The theorem generated for functions of the type

f :: forall a . [a] -> (a -> Bool) -> [a]

in the sublanguage of Haskell with no bottoms is:

forall t1,t2 in TYPES, R in REL(t1,t2).
  forall (x, y) in lift{[]}(R).
   forall p :: t1 -> Bool.
    forall q :: t2 -> Bool.
     (forall (z, v) in R. p z = q v)
     ==> ((f x p, f y q) in lift{[]}(R))

The structural lifting occurring therein is defined as follows:

lift{[]}(R)
   = {([], [])}
   u {(x : xs, y : ys) |
        ((x, y) in R) && ((xs, ys) in lift{[]}(R))}

Reducing all permissible relation variables to functions yields:

forall t1,t2 in TYPES, g :: t1 -> t2.
  forall x :: [t1].
   forall p :: t1 -> Bool.
    forall q :: t2 -> Bool.
     (forall y :: t1. p y = q (g y))
     ==> (map g (f x p) = f (map g x) q)



I have absolutely *no clue* what the hell any of that means. But try it 
yourself here:

http://linux.tcs.inf.tu-dresden.de/~voigt/cgi-bin/ft/ftonline.cgi

>>> Do you actually have algebraic datatypes in Haskell? Kewl.
>>
>> Um... yes?
>>   data Either x y = Left x | Right y
> 
> Oh, OK. Can you do something more complex, like say a stack?
> 
> Hmmm... Maybe essentially all user types in Haskell are ADTs, and I just 
> never thought of it that way before?

Indeed, all Haskell types are ADTs. Except things like integers, 
arguably. OTOH, you could claim that Integer is defined as

   data Integer = 1 | 2 | 3 | 4 | ...

As for "like say a stack", I'm not really sure what you mean.

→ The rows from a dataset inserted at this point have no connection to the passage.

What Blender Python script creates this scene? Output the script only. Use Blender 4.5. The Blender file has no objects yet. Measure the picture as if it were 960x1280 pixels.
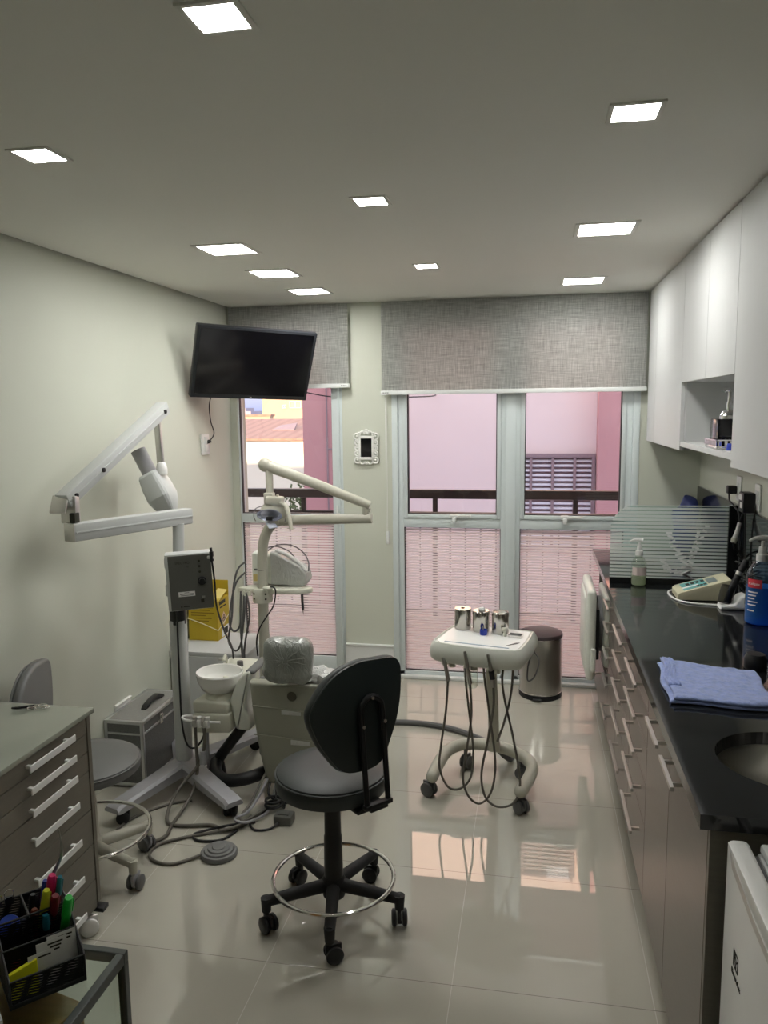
import bpy, bmesh, math, random
from mathutils import Vector, Matrix, Euler, noise
random.seed(7)
sc = bpy.context.scene
COL = sc.collection
PI = math.pi
V = Vector

# ------------------------------------------------------------------ materials
MATS = {}
def new_mat(name):
    m = bpy.data.materials.new(name); m.use_nodes = True
    nt = m.node_tree; nt.nodes.clear()
    out = nt.nodes.new('ShaderNodeOutputMaterial')
    MATS[name] = m
    return m, nt, out
def N(nt, t, **k):
    n = nt.nodes.new(t)
    for a, b in k.items():
        if hasattr(n, a) and a not in n.inputs: setattr(n, a, b)
        else: n.inputs[a].default_value = b
    return n
def L(nt, a, b): nt.links.new(a, b)
def rgba(c): return (c[0], c[1], c[2], 1)
def mat(name, col, rough=.5, metal=0, var=.06, scale=12, bump=0, bscale=200, stretch=(1,1,1), ior=1.45, trans=0, coat=0, sheen=0, alpha=1):
    m, nt, out = new_mat(name)
    b = N(nt, 'ShaderNodeBsdfPrincipled'); b.inputs['Roughness'].default_value = rough
    b.inputs['Metallic'].default_value = metal; b.inputs['IOR'].default_value = ior
    b.inputs['Transmission Weight'].default_value = trans; b.inputs['Coat Weight'].default_value = coat
    b.inputs['Sheen Weight'].default_value = sheen; b.inputs['Alpha'].default_value = alpha
    tc = N(nt, 'ShaderNodeTexCoord'); mp = N(nt, 'ShaderNodeMapping'); mp.inputs['Scale'].default_value = stretch
    L(nt, tc.outputs['Object'], mp.inputs['Vector'])
    nz = N(nt, 'ShaderNodeTexNoise'); nz.inputs['Scale'].default_value = scale; nz.inputs['Detail'].default_value = 4
    L(nt, mp.outputs[0], nz.inputs['Vector'])
    mx = N(nt, 'ShaderNodeMix', data_type='RGBA')
    mx.inputs[6].default_value = rgba([c*(1-var) for c in col]); mx.inputs[7].default_value = rgba([min(1, c*(1+var)) for c in col])
    L(nt, nz.outputs['Fac'], mx.inputs[0]); L(nt, mx.outputs[2], b.inputs['Base Color'])
    if bump:
        n2 = N(nt, 'ShaderNodeTexNoise'); n2.inputs['Scale'].default_value = bscale; L(nt, mp.outputs[0], n2.inputs['Vector'])
        bp = N(nt, 'ShaderNodeBump'); bp.inputs['Strength'].default_value = bump; bp.inputs['Distance'].default_value = .002
        L(nt, n2.outputs['Fac'], bp.inputs['Height']); L(nt, bp.outputs[0], b.inputs['Normal'])
    L(nt, b.outputs[0], out.inputs[0])
    return m
def emit(name, col, s):
    m, nt, out = new_mat(name); e = N(nt, 'ShaderNodeEmission'); e.inputs[0].default_value = rgba(col); e.inputs[1].default_value = s
    L(nt, e.outputs[0], out.inputs[0]); return m
def schlick(nt, k=1.0):
    lw = N(nt, 'ShaderNodeLayerWeight'); lw.inputs[0].default_value = .5
    p = N(nt, 'ShaderNodeMath', operation='POWER'); L(nt, lw.outputs['Facing'], p.inputs[0]); p.inputs[1].default_value = 5
    m = N(nt, 'ShaderNodeMath', operation='MULTIPLY_ADD'); L(nt, p.outputs[0], m.inputs[0]); m.inputs[1].default_value = .9*k; m.inputs[2].default_value = .035*k
    m.use_clamp = True
    return m.outputs[0]
def clear_glass(name, tint=(1,1,1), refl=1.0):
    m, nt, out = new_mat(name)
    t = N(nt, 'ShaderNodeBsdfTransparent'); t.inputs[0].default_value = rgba(tint)
    g = N(nt, 'ShaderNodeBsdfGlossy'); g.inputs['Roughness'].default_value = .01
    mx = N(nt, 'ShaderNodeMixShader'); L(nt, schlick(nt, refl), mx.inputs[0]); L(nt, t.outputs[0], mx.inputs[1]); L(nt, g.outputs[0], mx.inputs[2])
    L(nt, mx.outputs[0], out.inputs[0]); return m
def striped_glass(name, tint, film, pitch, gap, see=.25):
    """clear pane with horizontal frosted film strips; bare glass shows in the thin gaps"""
    m, nt, out = new_mat(name)
    tc = N(nt, 'ShaderNodeTexCoord'); sp = N(nt, 'ShaderNodeSeparateXYZ'); L(nt, tc.outputs['Object'], sp.inputs[0])
    pp = N(nt, 'ShaderNodeMath', operation='PINGPONG'); L(nt, sp.outputs[2], pp.inputs[0]); pp.inputs[1].default_value = pitch/2
    lt = N(nt, 'ShaderNodeMath', operation='GREATER_THAN'); L(nt, pp.outputs[0], lt.inputs[0]); lt.inputs[1].default_value = gap/2
    t = N(nt, 'ShaderNodeBsdfTransparent'); t.inputs[0].default_value = rgba(tint)
    g = N(nt, 'ShaderNodeBsdfGlossy'); g.inputs['Roughness'].default_value = .01
    m1 = N(nt, 'ShaderNodeMixShader'); L(nt, schlick(nt), m1.inputs[0]); L(nt, t.outputs[0], m1.inputs[1]); L(nt, g.outputs[0], m1.inputs[2])
    tl = N(nt, 'ShaderNodeBsdfTranslucent'); tl.inputs[0].default_value = rgba(film)
    df = N(nt, 'ShaderNodeBsdfDiffuse'); df.inputs[0].default_value = rgba(film)
    m2 = N(nt, 'ShaderNodeMixShader'); m2.inputs[0].default_value = .4; L(nt, tl.outputs[0], m2.inputs[1]); L(nt, df.outputs[0], m2.inputs[2])
    m3 = N(nt, 'ShaderNodeMixShader'); m3.inputs[0].default_value = see; L(nt, m2.outputs[0], m3.inputs[1]); L(nt, m1.outputs[0], m3.inputs[2])
    m4 = N(nt, 'ShaderNodeMixShader'); L(nt, lt.outputs[0], m4.inputs[0]); L(nt, m1.outputs[0], m4.inputs[1]); L(nt, m3.outputs[0], m4.inputs[2])
    L(nt, m4.outputs[0], out.inputs[0]); return m
def tinted(name, col, w):
    m, nt, out = new_mat(name)
    t = N(nt, 'ShaderNodeBsdfTransparent'); t.inputs[0].default_value = rgba([min(1, c*1.25+.05) for c in col])
    d = N(nt, 'ShaderNodeBsdfDiffuse'); d.inputs[0].default_value = rgba(col)
    ms = N(nt, 'ShaderNodeMixShader'); ms.inputs[0].default_value = w; L(nt, t.outputs[0], ms.inputs[1]); L(nt, d.outputs[0], ms.inputs[2])
    L(nt, ms.outputs[0], out.inputs[0]); return m
def floor_mat():
    m, nt, out = new_mat('porcelain_tile')
    b = N(nt, 'ShaderNodeBsdfPrincipled'); b.inputs['Roughness'].default_value = .014; b.inputs['IOR'].default_value = 1.92
    tc = N(nt, 'ShaderNodeTexCoord'); sp = N(nt, 'ShaderNodeSeparateXYZ'); L(nt, tc.outputs['Object'], sp.inputs[0])
    fs = []
    for i, off in ((0, .372), (1, 2.217)):
        a = N(nt, 'ShaderNodeMath', operation='SUBTRACT'); L(nt, sp.outputs[i], a.inputs[0]); a.inputs[1].default_value = off
        p = N(nt, 'ShaderNodeMath', operation='PINGPONG'); L(nt, a.outputs[0], p.inputs[0]); p.inputs[1].default_value = .301
        c = N(nt, 'ShaderNodeMath', operation='LESS_THAN'); L(nt, p.outputs[0], c.inputs[0]); c.inputs[1].default_value = .0012
        fs.append(c)
    nz = N(nt, 'ShaderNodeTexNoise'); nz.inputs['Scale'].default_value = 2.2; nz.inputs['Detail'].default_value = 6; L(nt, tc.outputs['Object'], nz.inputs['Vector'])
    mx = N(nt, 'ShaderNodeMix', data_type='RGBA'); mx.inputs[6].default_value = (.445,.425,.36,1); mx.inputs[7].default_value = (.485,.465,.395,1); L(nt, nz.outputs['Fac'], mx.inputs[0])
    g1 = N(nt, 'ShaderNodeMix', data_type='RGBA'); L(nt, fs[0].outputs[0], g1.inputs[0]); L(nt, mx.outputs[2], g1.inputs[6]); g1.inputs[7].default_value = (.62,.60,.55,1)  # joints running in depth painted pale, their reflection put into the colour
    g2 = N(nt, 'ShaderNodeMix', data_type='RGBA'); L(nt, fs[1].outputs[0], g2.inputs[0]); L(nt, g1.outputs[2], g2.inputs[6]); g2.inputs[7].default_value = (.22,.20,.18,1)
    L(nt, g2.outputs[2], b.inputs['Base Color']); L(nt, b.outputs[0], out.inputs[0]); return m
def weave_mat(name, c0, c1):
    m, nt, out = new_mat(name)
    b = N(nt, 'ShaderNodeBsdfPrincipled'); b.inputs['Roughness'].default_value = .9
    tc = N(nt, 'ShaderNodeTexCoord'); prev = None
    for st in ((9, 9, 240), (240, 9, 9)):
        mp = N(nt, 'ShaderNodeMapping'); mp.inputs['Scale'].default_value = st; L(nt, tc.outputs['Object'], mp.inputs[0])
        nz = N(nt, 'ShaderNodeTexNoise'); nz.inputs['Scale'].default_value = 1; nz.inputs['Detail'].default_value = 3; nz.inputs['Roughness'].default_value = .7; L(nt, mp.outputs[0], nz.inputs['Vector'])
        if prev:
            ad = N(nt, 'ShaderNodeMath', operation='ADD'); L(nt, prev, ad.inputs[0]); L(nt, nz.outputs['Fac'], ad.inputs[1]); prev = ad.outputs[0]
        else: prev = nz.outputs['Fac']
    mr = N(nt, 'ShaderNodeMapRange'); L(nt, prev, mr.inputs[0]); mr.inputs[1].default_value = .75; mr.inputs[2].default_value = 1.25
    mx = N(nt, 'ShaderNodeMix', data_type='RGBA'); mx.inputs[6].default_value = rgba(c0); mx.inputs[7].default_value = rgba(c1)
    L(nt, mr.outputs[0], mx.inputs[0]); L(nt, mx.outputs[2], b.inputs['Base Color'])
    tl = N(nt, 'ShaderNodeBsdfTranslucent'); L(nt, mx.outputs[2], tl.inputs[0])
    ms = N(nt, 'ShaderNodeMixShader'); ms.inputs[0].default_value = .25; L(nt, b.outputs[0], ms.inputs[1]); L(nt, tl.outputs[0], ms.inputs[2])
    L(nt, ms.outputs[0], out.inputs[0]); return m
def mesh_mat(name, col, pitch=.0035):
    m, nt, out = new_mat(name)
    b = N(nt, 'ShaderNodeBsdfPrincipled'); b.inputs['Base Color'].default_value = rgba(col); b.inputs['Roughness'].default_value = .45; b.inputs['Metallic'].default_value = .3
    tc = N(nt, 'ShaderNodeTexCoord'); mp = N(nt, 'ShaderNodeMapping'); mp.inputs['Rotation'].default_value = (.6, .5, .785); L(nt, tc.outputs['Object'], mp.inputs[0])
    sp = N(nt, 'ShaderNodeSeparateXYZ'); L(nt, mp.outputs[0], sp.inputs[0]); outs = []
    for i in (0, 2):
        p = N(nt, 'ShaderNodeMath', operation='PINGPONG'); L(nt, sp.outputs[i], p.inputs[0]); p.inputs[1].default_value = pitch/2
        g = N(nt, 'ShaderNodeMath', operation='GREATER_THAN'); L(nt, p.outputs[0], g.inputs[0]); g.inputs[1].default_value = pitch*.2; outs.append(g)
    mu = N(nt, 'ShaderNodeMath', operation='MULTIPLY'); L(nt, outs[0].outputs[0], mu.inputs[0]); L(nt, outs[1].outputs[0], mu.inputs[1])
    t = N(nt, 'ShaderNodeBsdfTransparent'); ms = N(nt, 'ShaderNodeMixShader'); L(nt, mu.outputs[0], ms.inputs[0]); L(nt, b.outputs[0], ms.inputs[1]); L(nt, t.outputs[0], ms.inputs[2])
    L(nt, ms.outputs[0], out.inputs[0]); return m
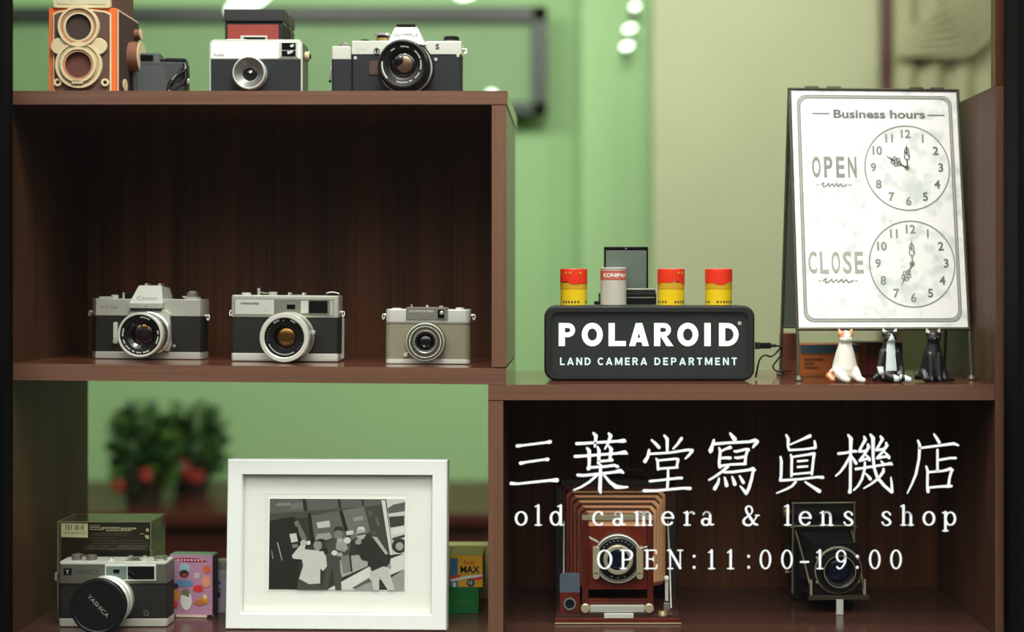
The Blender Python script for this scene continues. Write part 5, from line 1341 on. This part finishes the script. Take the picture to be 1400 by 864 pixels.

>> Much like the "Haskell doesn't need a debugger because programs work 
>> correctly first time". Until we got a debugger... and now it's "hey, 
>> we have a debugger!"
> 
> Oddly enough, a lot of projects created by nerds are like that.

I wonder if this is why Linux doesn't "need" a defrag tool?